Former football coach claims president of the school wanted more white players

A popular teacher and coach at a school in Camden County was fired. He claims it's all over the race of students he was recruiting for the school's football. The school says that's not the case.

Now, the coach is breaking his silence and talking only to FOX 29

"Is asking about the racial make up of your football team an inherently racist approach?" FOX 29's Jeff Cole asked. Former football coach Nicholas Strom replied, "Yes."

Strom--the 30-year-old former football coach at Camden Catholic High--says the school's president Mary Whipkey wanted more white players.

He says questions about the race of freshman recruits began his first year as a coach in 2014.

"Is he white? Is he black? Sometimes conversations would be 1 or 2 parent households?" Strom said. "We have to relate to alumni a little better with players on the field."

Strom, who was a New Jersey high school standout quarterback who played division 3 college football, has a record of 34 wins and 6 loses in 4 seasons.

He says he evaluated players based on character, ability and grades, but that wasn't the standard set by top school administrators.

"When she said we need to relate more to alumni what did she mean?" Cole asked. Strom replied, "She wanted more white players on the team to relate to the alumni."

In a detailed statement, Camden Catholic denies what it calls "hateful allegations" and claims. "Mr.

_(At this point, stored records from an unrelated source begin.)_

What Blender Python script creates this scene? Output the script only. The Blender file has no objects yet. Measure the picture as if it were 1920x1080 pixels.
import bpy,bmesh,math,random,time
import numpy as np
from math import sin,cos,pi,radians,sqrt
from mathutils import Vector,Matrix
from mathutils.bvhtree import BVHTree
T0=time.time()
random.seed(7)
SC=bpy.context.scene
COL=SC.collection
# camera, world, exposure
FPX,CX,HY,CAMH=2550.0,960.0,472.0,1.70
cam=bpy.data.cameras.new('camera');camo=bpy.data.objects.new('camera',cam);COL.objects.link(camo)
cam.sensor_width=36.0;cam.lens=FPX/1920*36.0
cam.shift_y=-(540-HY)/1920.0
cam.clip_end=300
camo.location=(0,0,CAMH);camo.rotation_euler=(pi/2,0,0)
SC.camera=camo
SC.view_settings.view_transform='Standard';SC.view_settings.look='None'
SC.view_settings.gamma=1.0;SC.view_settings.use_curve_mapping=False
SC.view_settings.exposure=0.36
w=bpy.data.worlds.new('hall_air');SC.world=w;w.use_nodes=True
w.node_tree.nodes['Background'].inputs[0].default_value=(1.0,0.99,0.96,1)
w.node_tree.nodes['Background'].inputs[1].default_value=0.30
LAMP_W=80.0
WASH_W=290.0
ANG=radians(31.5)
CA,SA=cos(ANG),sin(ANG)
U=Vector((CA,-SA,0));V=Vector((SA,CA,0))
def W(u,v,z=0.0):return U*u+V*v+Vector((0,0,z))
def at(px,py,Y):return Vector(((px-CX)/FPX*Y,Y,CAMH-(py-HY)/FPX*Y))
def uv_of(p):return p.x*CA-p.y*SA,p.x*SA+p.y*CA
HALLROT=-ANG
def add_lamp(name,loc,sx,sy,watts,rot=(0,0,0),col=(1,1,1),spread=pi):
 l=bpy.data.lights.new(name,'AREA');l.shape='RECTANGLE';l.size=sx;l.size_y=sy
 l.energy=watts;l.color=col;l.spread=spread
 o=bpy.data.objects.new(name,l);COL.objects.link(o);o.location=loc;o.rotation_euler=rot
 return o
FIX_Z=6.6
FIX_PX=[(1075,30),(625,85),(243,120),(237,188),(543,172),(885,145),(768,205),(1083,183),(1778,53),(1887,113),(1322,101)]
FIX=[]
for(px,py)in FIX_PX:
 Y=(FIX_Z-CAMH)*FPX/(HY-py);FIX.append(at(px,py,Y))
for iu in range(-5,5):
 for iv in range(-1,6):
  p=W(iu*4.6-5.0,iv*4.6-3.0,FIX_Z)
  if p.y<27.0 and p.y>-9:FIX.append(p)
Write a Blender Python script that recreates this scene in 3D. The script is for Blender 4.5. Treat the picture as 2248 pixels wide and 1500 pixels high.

Strom is peddling complete falsehoods to drive a wedge in this community to advance his own agenda."

School president Mary Whipkey has repeatedly declined FOX 29's request for an interview.

"I think they had to find reasons to get rid of me as a teacher in order to get rid of me as a football coach," Strom said.

Strom sat down with FOX 29 in his lawyer's office Tuesday morning a little over a week after the school told him he wasn't coming back next year.

In a letter it claimed, Strom had violated dress code, been disrespectful to the school's president and left class to speak to a college football coach.

Strom says he once wore a zip-up football shirt and sneakers, denies the disrespect and was late for class he says by one minute.

"Should the president of Camden Catholic be let go? Cole asked. Strom replied, "I don't want to comment on that, Jeff."

Camden Catholic writes 40 percent of its students are of color, but reports some have expressed "pain" over race relations at the school. It writes racism is a "sin" and is working to demonstrate its belief in inclusion.